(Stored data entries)

----------

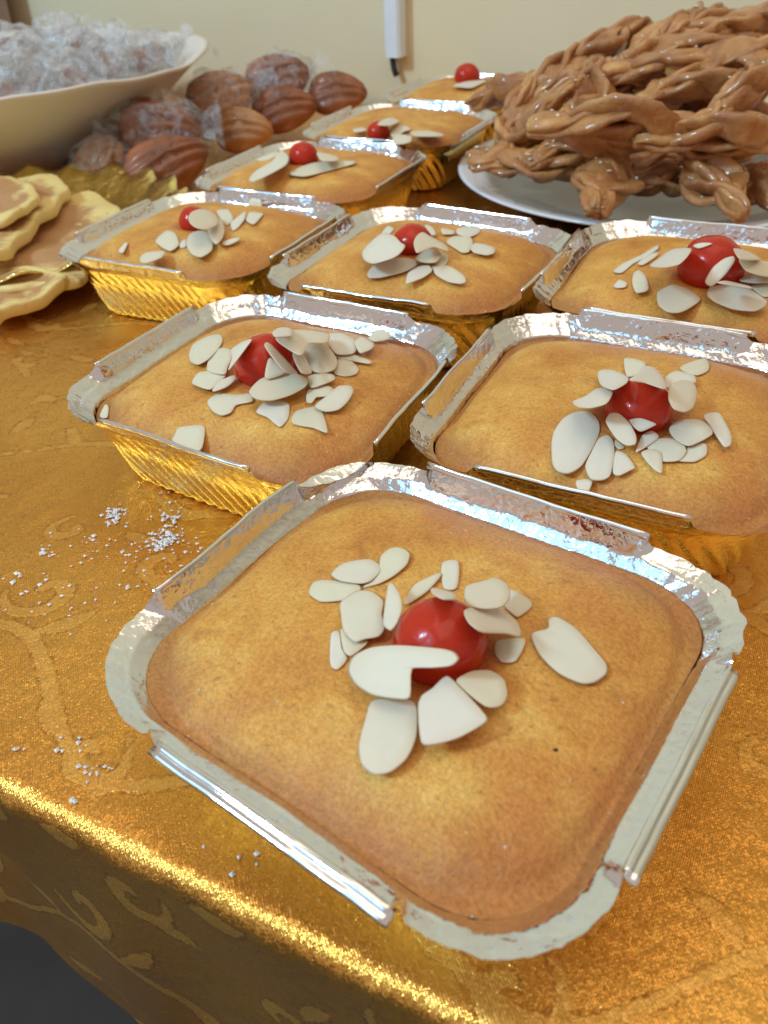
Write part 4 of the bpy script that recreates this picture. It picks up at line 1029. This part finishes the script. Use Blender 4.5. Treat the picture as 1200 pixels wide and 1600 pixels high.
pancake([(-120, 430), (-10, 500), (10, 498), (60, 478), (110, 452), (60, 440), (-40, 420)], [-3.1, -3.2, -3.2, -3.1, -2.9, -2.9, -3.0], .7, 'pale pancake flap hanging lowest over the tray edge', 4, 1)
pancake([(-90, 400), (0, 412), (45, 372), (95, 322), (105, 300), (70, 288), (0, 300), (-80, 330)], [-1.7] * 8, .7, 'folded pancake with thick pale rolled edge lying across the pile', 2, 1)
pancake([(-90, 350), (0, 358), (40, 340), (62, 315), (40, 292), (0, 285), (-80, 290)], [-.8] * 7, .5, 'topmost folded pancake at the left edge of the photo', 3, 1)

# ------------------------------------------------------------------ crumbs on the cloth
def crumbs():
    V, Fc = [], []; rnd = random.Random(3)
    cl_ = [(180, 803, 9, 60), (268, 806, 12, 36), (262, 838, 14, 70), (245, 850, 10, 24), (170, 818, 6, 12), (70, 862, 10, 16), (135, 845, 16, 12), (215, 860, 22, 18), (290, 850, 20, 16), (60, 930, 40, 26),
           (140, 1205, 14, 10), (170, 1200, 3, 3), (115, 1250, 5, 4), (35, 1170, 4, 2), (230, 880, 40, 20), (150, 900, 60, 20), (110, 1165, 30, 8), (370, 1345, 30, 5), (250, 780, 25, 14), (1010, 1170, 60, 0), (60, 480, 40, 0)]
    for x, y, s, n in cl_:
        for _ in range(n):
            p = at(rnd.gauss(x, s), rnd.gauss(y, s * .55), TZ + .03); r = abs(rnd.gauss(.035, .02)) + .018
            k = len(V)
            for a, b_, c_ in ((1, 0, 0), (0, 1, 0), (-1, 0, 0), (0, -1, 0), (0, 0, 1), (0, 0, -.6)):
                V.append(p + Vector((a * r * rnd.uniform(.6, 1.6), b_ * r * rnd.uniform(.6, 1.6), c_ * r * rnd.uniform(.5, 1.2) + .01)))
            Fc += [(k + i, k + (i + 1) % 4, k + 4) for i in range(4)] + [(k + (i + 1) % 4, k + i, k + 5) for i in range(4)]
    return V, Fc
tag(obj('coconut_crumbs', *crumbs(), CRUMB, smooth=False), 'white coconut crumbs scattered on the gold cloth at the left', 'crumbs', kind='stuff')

----------

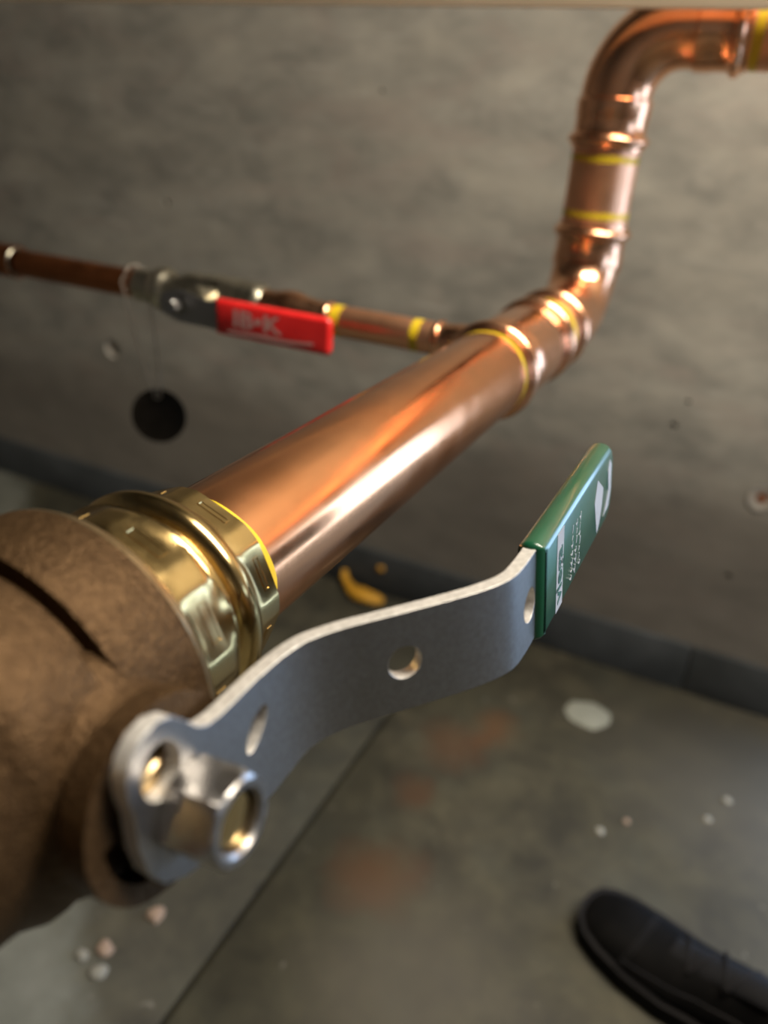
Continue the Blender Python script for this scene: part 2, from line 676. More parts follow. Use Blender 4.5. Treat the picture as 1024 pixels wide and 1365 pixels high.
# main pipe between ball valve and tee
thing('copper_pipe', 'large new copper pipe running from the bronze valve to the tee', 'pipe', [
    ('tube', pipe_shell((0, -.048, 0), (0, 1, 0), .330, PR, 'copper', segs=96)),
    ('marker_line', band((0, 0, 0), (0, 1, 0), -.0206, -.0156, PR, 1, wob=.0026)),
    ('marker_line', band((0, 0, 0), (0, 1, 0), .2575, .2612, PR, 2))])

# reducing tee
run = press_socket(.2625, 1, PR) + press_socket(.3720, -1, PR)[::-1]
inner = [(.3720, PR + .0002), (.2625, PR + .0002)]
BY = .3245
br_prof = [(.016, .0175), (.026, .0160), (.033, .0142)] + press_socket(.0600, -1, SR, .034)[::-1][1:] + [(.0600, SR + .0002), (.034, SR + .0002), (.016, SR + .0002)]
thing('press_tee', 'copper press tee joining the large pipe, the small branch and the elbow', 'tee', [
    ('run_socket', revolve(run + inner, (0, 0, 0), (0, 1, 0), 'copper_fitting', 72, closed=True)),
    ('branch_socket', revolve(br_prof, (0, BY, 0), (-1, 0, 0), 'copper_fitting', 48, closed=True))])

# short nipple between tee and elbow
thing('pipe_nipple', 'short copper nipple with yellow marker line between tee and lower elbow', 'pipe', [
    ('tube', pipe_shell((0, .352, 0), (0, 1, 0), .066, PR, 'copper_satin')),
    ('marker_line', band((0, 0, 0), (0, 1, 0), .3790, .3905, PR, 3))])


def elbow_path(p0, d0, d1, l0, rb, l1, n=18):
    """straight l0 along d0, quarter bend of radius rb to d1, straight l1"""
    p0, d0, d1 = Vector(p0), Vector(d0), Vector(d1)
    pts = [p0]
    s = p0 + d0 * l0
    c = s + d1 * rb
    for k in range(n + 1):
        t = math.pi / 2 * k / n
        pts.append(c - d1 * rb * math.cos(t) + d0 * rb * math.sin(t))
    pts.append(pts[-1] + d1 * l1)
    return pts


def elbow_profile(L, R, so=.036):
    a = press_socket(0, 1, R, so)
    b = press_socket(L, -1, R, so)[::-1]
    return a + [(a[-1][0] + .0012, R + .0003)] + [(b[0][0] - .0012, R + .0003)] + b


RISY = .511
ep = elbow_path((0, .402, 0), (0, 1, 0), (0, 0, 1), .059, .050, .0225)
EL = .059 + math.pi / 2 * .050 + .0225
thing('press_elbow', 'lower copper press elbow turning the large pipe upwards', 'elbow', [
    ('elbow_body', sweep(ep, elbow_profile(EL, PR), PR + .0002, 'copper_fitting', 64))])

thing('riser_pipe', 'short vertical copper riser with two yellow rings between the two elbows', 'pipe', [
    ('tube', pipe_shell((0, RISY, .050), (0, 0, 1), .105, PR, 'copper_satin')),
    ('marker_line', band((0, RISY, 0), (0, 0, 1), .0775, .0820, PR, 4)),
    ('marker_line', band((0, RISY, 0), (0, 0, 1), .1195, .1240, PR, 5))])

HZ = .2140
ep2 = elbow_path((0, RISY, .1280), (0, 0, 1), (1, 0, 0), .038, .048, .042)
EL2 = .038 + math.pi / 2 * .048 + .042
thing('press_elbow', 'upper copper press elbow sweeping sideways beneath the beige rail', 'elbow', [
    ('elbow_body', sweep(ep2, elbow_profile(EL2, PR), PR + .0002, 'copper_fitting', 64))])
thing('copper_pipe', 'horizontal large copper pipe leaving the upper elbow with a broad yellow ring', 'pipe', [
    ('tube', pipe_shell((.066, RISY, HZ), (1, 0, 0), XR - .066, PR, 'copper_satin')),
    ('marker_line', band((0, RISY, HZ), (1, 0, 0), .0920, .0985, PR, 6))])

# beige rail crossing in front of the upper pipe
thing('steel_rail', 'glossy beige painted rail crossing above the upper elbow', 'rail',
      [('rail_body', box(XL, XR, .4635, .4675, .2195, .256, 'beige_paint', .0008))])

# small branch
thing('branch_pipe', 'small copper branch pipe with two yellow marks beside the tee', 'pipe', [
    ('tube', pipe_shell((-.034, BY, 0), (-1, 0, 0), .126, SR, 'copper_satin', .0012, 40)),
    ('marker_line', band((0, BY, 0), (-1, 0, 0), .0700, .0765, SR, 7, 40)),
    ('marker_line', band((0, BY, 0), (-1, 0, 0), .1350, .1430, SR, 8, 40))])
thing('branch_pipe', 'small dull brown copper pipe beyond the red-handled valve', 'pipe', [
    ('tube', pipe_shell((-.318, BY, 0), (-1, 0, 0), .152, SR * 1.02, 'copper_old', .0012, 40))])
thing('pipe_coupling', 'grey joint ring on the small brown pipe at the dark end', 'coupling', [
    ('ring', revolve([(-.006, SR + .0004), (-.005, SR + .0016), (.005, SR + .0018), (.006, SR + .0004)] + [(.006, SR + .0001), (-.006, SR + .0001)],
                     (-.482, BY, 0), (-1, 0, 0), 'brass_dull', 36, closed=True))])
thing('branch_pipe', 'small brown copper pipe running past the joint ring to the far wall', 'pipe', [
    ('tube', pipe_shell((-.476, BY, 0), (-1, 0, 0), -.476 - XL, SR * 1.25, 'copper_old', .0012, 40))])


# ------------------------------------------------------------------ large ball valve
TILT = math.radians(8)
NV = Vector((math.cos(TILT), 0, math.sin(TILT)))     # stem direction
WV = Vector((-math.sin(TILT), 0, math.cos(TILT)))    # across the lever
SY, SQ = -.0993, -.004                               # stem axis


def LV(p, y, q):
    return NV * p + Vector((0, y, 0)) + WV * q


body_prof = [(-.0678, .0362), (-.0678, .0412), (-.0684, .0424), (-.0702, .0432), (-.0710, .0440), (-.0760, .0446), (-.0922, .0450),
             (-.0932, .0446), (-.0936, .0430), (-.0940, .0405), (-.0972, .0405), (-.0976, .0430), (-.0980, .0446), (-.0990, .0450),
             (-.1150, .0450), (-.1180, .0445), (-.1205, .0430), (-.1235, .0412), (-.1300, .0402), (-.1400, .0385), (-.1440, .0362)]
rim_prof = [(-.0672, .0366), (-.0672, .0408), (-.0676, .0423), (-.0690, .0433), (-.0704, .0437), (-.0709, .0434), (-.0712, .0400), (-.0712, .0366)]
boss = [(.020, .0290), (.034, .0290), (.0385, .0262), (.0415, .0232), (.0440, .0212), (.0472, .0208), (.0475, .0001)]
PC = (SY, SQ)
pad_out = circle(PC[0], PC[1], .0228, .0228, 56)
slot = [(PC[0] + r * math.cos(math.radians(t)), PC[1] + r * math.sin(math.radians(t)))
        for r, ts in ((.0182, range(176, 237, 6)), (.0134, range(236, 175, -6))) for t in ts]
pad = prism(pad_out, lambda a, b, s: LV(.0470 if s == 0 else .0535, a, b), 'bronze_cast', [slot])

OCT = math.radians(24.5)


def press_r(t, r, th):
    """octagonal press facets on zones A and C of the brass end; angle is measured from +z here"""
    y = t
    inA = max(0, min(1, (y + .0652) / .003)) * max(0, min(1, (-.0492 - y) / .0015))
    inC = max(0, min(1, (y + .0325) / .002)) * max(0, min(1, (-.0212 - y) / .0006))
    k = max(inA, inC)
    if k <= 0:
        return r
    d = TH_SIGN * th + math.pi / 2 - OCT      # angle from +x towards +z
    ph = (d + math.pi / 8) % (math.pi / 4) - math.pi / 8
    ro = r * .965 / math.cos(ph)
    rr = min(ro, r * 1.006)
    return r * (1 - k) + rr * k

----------

# What the task requires
Quote only the lines running from the line that holds "Write part 4" to the line that holds "photo', 3, 1)", both ends included.

# Answer
Write part 4 of the bpy script that recreates this picture. It picks up at line 1029. This part finishes the script. Use Blender 4.5. Treat the picture as 1200 pixels wide and 1600 pixels high.
pancake([(-120, 430), (-10, 500), (10, 498), (60, 478), (110, 452), (60, 440), (-40, 420)], [-3.1, -3.2, -3.2, -3.1, -2.9, -2.9, -3.0], .7, 'pale pancake flap hanging lowest over the tray edge', 4, 1)
pancake([(-90, 400), (0, 412), (45, 372), (95, 322), (105, 300), (70, 288), (0, 300), (-80, 330)], [-1.7] * 8, .7, 'folded pancake with thick pale rolled edge lying across the pile', 2, 1)
pancake([(-90, 350), (0, 358), (40, 340), (62, 315), (40, 292), (0, 285), (-80, 290)], [-.8] * 7, .5, 'topmost folded pancake at the left edge of the photo', 3, 1)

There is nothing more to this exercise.